● What to work on: Reproduce the listing exactly, with no pictures in your copy.

● Information shown:
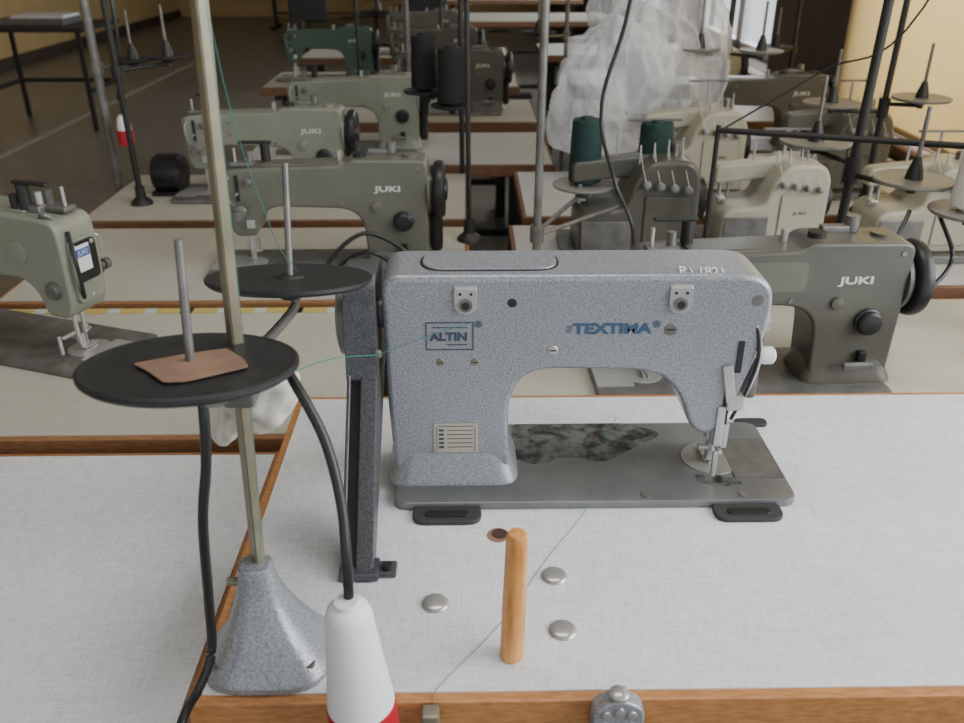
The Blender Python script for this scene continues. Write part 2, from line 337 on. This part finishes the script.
def disc(b,c,r=.076,sp=.12,tilt=None,mt=BLACKR,cone=True,sr=.0042):
    ax=Vector(tilt or (0,0,1)).normalized();c=Vector(c)
    b.lathe([(.010,-.014),(.014,-.010),(.016,-.003),(r*.96,-.002),(r,.001),(r,.004),(r*.97,.005),(r*.9,.0035),(.014,.0035),(.012,.006),(0,.006)],c,ax,mt,48)
    if sp:b.cyl(c,c+ax*sp,sr,STEELD,sr*.9,14)
    if cone:b.lathe([(.016,.003),(.013,.02),(.006,.042),(.003,.044)],c,ax,BLACK,20)
def spool(b,c,r,h,mt):
    b.lathe([(r*.55,-.012),(r*.6,-.003),(r*.98,0),(r,.006),(r*.95,h*.5),(r*.90,h-.006),(r*.85,h),(r*.4,h),(r*.35,h+.006),(r*.15,h+.006),(0,h+.005)],c,(0,0,1),mt,32)
# ================================================================ ROOM
XR=1.55;XL=-5.3;YF=17.0;YB=-3.0;ZC=3.2
WALLY=mat('wall_yellow',srgb(204,174,122),.8,0,srgb(194,165,112),3)
WALLD=mat('wall_brown',srgb(72,58,50),.7,0,srgb(82,66,57),6)
CEIL=mat('ceiling_white',srgb(200,198,192),.9)
FLOORM=mat('floor_lino',srgb(108,104,98),.30,0,srgb(122,117,111),8,detail=8)
b=B('floor');b.box(((XL+XR)/2,(YF+YB)/2,-.05),(XR-XL,YF-YB,.1),FLOORM);b.done(wn=False)
b=B('ceiling');b.box(((XL+XR)/2,(YF+YB)/2,ZC+.05),(XR-XL,YF-YB,.1),CEIL);b.done(wn=False)
b=B('wall_left');b.box((XL-.1,(YF+YB)/2,ZC/2),(.2,YF-YB,ZC),WALLY);b.done(wn=False)
b=B('wall_far');b.box(((XL+XR)/2,YF+.1,ZC/2),(XR-XL+.4,.2,ZC),WALLY);b.done(wn=False)
b=B('baseboard_left');b.box((XL+.012,(YF+YB)/2,.06),(.022,YF-YB-.1,.118),WALLD);b.done(wn=False)
ZS=.76;ZH=2.75
b=B('wall_right')
b.box((XR+.12,(YF+YB)/2,ZS/2),(.24,YF-YB,ZS),WALLD)
b.box((XR+.12,(YF+YB)/2,(ZH+ZC)/2),(.24,YF-YB,ZC-ZH),WALLD)
wins=[(-2.4,1.3),(1.5,3.55),(4.6,6.6),(7.4,9.4),(10.4,12.4),(13.4,15.4)]
ys=[YB]+[v for w in wins for v in w]+[YF]
for i in range(0,len(ys),2):
    b.box((XR+.12,(ys[i]+ys[i+1])/2,(ZS+ZH)/2),(.24,ys[i+1]-ys[i],ZH-ZS),WALLD)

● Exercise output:
The Blender Python script for this scene continues. Write part 2, from line 337 on. This part finishes the script.
def disc(b,c,r=.076,sp=.12,tilt=None,mt=BLACKR,cone=True,sr=.0042):
    ax=Vector(tilt or (0,0,1)).normalized();c=Vector(c)
    b.lathe([(.010,-.014),(.014,-.010),(.016,-.003),(r*.96,-.002),(r,.001),(r,.004),(r*.97,.005),(r*.9,.0035),(.014,.0035),(.012,.006),(0,.006)],c,ax,mt,48)
    if sp:b.cyl(c,c+ax*sp,sr,STEELD,sr*.9,14)
    if cone:b.lathe([(.016,.003),(.013,.02),(.006,.042),(.003,.044)],c,ax,BLACK,20)
def spool(b,c,r,h,mt):
    b.lathe([(r*.55,-.012),(r*.6,-.003),(r*.98,0),(r,.006),(r*.95,h*.5),(r*.90,h-.006),(r*.85,h),(r*.4,h),(r*.35,h+.006),(r*.15,h+.006),(0,h+.005)],c,(0,0,1),mt,32)
# ================================================================ ROOM
XR=1.55;XL=-5.3;YF=17.0;YB=-3.0;ZC=3.2
WALLY=mat('wall_yellow',srgb(204,174,122),.8,0,srgb(194,165,112),3)
WALLD=mat('wall_brown',srgb(72,58,50),.7,0,srgb(82,66,57),6)
CEIL=mat('ceiling_white',srgb(200,198,192),.9)
FLOORM=mat('floor_lino',srgb(108,104,98),.30,0,srgb(122,117,111),8,detail=8)
b=B('floor');b.box(((XL+XR)/2,(YF+YB)/2,-.05),(XR-XL,YF-YB,.1),FLOORM);b.done(wn=False)
b=B('ceiling');b.box(((XL+XR)/2,(YF+YB)/2,ZC+.05),(XR-XL,YF-YB,.1),CEIL);b.done(wn=False)
b=B('wall_left');b.box((XL-.1,(YF+YB)/2,ZC/2),(.2,YF-YB,ZC),WALLY);b.done(wn=False)
b=B('wall_far');b.box(((XL+XR)/2,YF+.1,ZC/2),(XR-XL+.4,.2,ZC),WALLY);b.done(wn=False)
b=B('baseboard_left');b.box((XL+.012,(YF+YB)/2,.06),(.022,YF-YB-.1,.118),WALLD);b.done(wn=False)
ZS=.76;ZH=2.75
b=B('wall_right')
b.box((XR+.12,(YF+YB)/2,ZS/2),(.24,YF-YB,ZS),WALLD)
b.box((XR+.12,(YF+YB)/2,(ZH+ZC)/2),(.24,YF-YB,ZC-ZH),WALLD)
wins=[(-2.4,1.3),(1.5,3.55),(4.6,6.6),(7.4,9.4),(10.4,12.4),(13.4,15.4)]
ys=[YB]+[v for w in wins for v in w]+[YF]
for i in range(0,len(ys),2):
    b.box((XR+.12,(ys[i]+ys[i+1])/2,(ZS+ZH)/2),(.24,ys[i+1]-ys[i],ZH-ZS),WALLD)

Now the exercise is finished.